▶ **Available records**:
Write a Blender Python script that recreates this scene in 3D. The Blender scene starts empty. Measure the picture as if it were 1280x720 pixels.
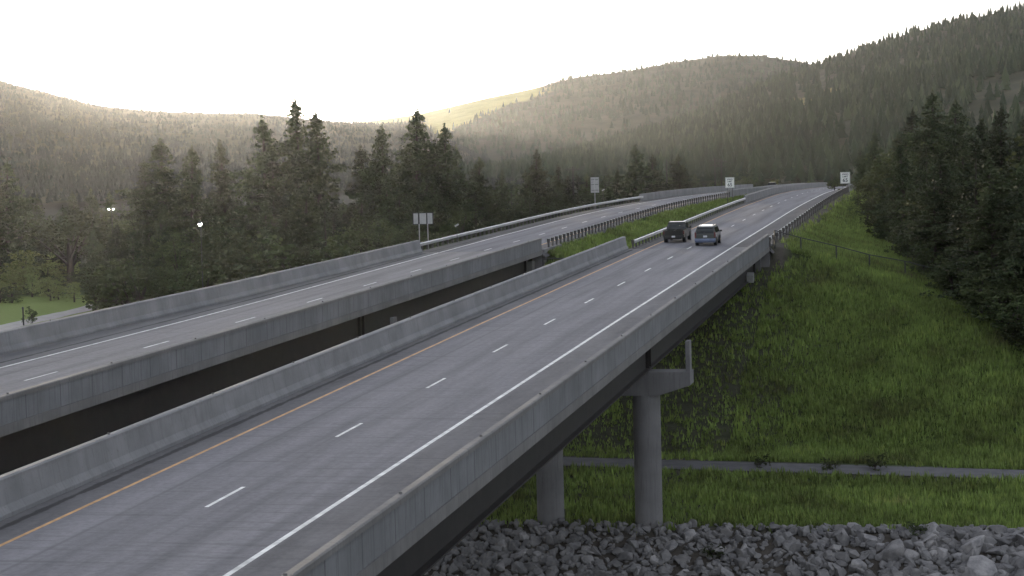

---

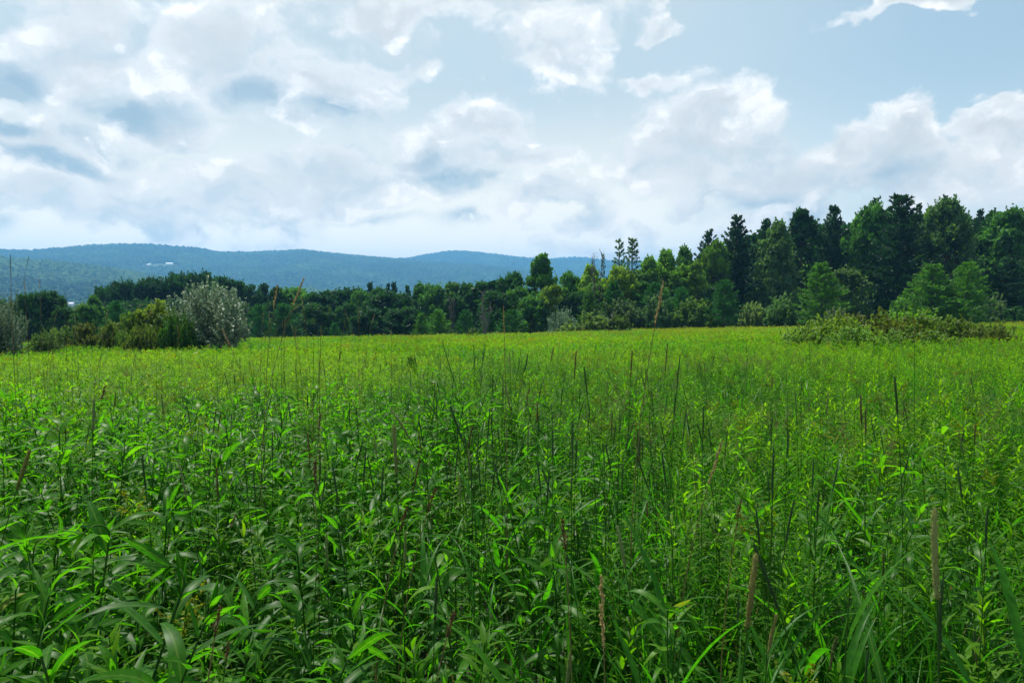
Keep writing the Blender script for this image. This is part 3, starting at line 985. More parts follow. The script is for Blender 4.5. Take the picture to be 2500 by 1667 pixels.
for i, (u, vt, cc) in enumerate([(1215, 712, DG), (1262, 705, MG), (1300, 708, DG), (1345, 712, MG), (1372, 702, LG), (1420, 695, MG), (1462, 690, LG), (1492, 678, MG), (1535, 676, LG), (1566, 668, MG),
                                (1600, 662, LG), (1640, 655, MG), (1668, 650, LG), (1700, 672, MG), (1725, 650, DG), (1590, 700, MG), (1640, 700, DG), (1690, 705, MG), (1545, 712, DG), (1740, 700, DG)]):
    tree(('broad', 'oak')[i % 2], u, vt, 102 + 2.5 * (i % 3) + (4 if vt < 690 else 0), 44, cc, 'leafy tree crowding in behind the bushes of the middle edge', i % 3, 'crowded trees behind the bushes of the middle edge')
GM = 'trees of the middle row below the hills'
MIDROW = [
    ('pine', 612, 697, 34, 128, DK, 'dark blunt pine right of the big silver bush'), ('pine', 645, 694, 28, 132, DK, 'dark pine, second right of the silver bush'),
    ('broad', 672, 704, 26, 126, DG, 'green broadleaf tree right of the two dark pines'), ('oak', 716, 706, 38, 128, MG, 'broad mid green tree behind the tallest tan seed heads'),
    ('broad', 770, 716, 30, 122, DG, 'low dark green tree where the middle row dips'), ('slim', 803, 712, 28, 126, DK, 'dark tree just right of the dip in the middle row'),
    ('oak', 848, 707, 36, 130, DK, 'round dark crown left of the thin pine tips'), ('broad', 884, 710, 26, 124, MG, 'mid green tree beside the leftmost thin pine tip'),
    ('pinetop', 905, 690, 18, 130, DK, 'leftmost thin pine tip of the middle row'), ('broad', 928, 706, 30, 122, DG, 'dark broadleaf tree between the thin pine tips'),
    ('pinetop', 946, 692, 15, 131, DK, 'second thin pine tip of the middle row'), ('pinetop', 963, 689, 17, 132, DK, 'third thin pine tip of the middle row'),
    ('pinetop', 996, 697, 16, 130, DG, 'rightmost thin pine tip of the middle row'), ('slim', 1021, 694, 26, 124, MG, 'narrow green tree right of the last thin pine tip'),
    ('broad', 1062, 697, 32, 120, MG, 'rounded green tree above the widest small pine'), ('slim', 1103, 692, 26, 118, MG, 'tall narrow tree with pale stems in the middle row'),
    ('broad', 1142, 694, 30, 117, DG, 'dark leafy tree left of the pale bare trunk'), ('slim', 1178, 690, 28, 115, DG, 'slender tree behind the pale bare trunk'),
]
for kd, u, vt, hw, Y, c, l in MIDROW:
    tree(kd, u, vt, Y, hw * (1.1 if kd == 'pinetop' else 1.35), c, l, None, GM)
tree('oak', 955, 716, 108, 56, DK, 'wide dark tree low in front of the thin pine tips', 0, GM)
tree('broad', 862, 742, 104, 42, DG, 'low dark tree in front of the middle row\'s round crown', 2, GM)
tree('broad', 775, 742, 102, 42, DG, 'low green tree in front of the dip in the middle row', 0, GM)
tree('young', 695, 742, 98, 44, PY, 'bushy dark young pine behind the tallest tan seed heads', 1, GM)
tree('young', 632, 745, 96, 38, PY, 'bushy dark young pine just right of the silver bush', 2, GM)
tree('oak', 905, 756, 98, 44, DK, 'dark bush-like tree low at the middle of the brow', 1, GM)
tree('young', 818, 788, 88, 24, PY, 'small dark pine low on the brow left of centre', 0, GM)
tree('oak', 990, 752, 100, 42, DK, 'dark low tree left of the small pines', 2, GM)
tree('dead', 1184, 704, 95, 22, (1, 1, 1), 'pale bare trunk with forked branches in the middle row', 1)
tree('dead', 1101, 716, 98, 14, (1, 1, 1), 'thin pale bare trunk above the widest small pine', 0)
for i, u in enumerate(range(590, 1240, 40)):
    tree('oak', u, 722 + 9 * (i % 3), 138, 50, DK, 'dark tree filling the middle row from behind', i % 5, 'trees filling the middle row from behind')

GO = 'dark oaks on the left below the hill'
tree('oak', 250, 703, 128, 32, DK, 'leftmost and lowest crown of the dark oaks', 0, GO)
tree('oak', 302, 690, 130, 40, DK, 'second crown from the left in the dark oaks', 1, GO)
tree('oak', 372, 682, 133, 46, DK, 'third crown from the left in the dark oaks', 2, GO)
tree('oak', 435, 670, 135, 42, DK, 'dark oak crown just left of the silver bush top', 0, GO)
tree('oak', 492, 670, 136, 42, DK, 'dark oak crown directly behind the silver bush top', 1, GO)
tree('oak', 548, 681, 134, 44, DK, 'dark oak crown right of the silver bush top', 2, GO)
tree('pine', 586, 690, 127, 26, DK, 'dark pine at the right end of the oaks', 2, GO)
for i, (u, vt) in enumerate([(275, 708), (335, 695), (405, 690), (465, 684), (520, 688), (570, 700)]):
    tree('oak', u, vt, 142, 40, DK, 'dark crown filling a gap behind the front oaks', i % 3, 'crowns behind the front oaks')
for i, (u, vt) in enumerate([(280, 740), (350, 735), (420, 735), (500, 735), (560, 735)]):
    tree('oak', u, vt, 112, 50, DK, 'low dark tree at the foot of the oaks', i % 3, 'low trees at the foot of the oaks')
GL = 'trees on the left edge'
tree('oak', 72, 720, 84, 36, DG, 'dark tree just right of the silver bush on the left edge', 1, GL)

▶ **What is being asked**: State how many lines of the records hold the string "pixels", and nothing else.

▶ **The output**: 2